By IANS,
Islamabad : The Pakistan government has denied that President Asif Ali Zardari described journalists as “terrorists” but the businessmen he addressed insist the word was used.
Zardari, while addressing a group of businessmen from the North West Frontier Province (NWFP), is reported to have said that “journalists are bigger terrorists than terrorists themselves”.
The government was quick to react, with Information and Broadcasting Minister Sherry Rehman saying the presidency had issued a clarification on the issue.
She added that Zardari held the media “in high esteem and considers it an important institution in the democratic system”.
“President Zardari himself has very friendly and cordial relations with journalists and he can never even think of uttering such words,” Rehman maintained.
This did not cut ice with the members of the NWFP delegation.
“The Frontier businessmen insisted that the president told them at the Jan 15 meeting that the journalists were the ‘biggest terrorists’,” The News reported Tuesday.

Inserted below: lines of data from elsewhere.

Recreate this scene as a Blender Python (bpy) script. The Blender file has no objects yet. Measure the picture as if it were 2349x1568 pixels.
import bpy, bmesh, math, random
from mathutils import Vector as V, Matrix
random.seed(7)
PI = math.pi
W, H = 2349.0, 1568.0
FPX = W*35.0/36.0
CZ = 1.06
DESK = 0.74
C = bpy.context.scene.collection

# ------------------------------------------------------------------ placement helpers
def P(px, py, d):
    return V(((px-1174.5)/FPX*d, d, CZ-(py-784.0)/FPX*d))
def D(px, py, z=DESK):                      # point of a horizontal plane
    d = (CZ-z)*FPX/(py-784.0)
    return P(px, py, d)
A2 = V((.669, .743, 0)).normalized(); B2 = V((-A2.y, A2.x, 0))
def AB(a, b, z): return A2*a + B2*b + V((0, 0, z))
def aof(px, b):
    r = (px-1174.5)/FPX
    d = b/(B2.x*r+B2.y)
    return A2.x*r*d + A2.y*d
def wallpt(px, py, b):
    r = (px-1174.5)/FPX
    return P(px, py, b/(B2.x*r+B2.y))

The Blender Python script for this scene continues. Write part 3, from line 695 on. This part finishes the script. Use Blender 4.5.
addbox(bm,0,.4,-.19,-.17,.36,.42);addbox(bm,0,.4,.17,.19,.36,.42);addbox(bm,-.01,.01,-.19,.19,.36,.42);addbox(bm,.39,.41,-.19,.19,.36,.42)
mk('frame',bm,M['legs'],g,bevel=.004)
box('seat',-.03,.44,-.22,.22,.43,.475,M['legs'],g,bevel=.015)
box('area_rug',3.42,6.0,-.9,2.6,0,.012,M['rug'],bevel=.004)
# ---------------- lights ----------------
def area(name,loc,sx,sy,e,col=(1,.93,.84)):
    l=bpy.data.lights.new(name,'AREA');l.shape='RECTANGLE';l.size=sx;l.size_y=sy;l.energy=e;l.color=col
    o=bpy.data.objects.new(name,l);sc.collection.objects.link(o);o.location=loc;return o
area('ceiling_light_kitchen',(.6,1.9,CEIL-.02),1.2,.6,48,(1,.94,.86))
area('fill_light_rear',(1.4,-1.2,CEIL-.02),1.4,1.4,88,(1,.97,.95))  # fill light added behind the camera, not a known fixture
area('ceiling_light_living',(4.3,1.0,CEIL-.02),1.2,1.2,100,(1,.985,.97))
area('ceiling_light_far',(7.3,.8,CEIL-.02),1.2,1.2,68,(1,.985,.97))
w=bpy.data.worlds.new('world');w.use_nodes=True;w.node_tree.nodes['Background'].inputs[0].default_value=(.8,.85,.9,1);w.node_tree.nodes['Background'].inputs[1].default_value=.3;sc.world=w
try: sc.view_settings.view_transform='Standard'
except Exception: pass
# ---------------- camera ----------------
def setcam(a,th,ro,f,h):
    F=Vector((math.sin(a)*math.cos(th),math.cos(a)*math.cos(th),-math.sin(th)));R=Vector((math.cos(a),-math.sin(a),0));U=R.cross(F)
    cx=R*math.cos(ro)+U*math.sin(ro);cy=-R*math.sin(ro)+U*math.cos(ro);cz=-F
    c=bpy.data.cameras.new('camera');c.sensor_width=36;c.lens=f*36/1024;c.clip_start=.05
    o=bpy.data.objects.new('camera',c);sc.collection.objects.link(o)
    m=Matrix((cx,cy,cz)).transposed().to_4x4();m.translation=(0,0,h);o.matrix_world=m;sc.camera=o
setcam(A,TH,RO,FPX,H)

It added that one businessman was ready to testify before a court if needed to back this.
The businessmen were part of a 40-member delegation of the Sarhad Chamber of Commerce and Industry (SCCI) that met the president in Islamabad.
The News reported: “Several of (the businessmen) said that Zardari came down hard on Pakistani journalists and termed them terrorists.
“Some of them said the president felt irritated when they raised the question of compensating the people and businessmen for the losses suffered by them due to terrorism and it seems he reacted by blaming the media and journalists for the crisis-like situation prevailing in the country,” The News reported.
Noted columnist Ayaz Amir of the Pakistan Muslim League-Nawaz (PML-N) raised the issue in the National Assembly Monday.
“If there was weakness and incompetence on the part of the government, then why are journalists blamed for pointing out these things before the people,” Amir maintained.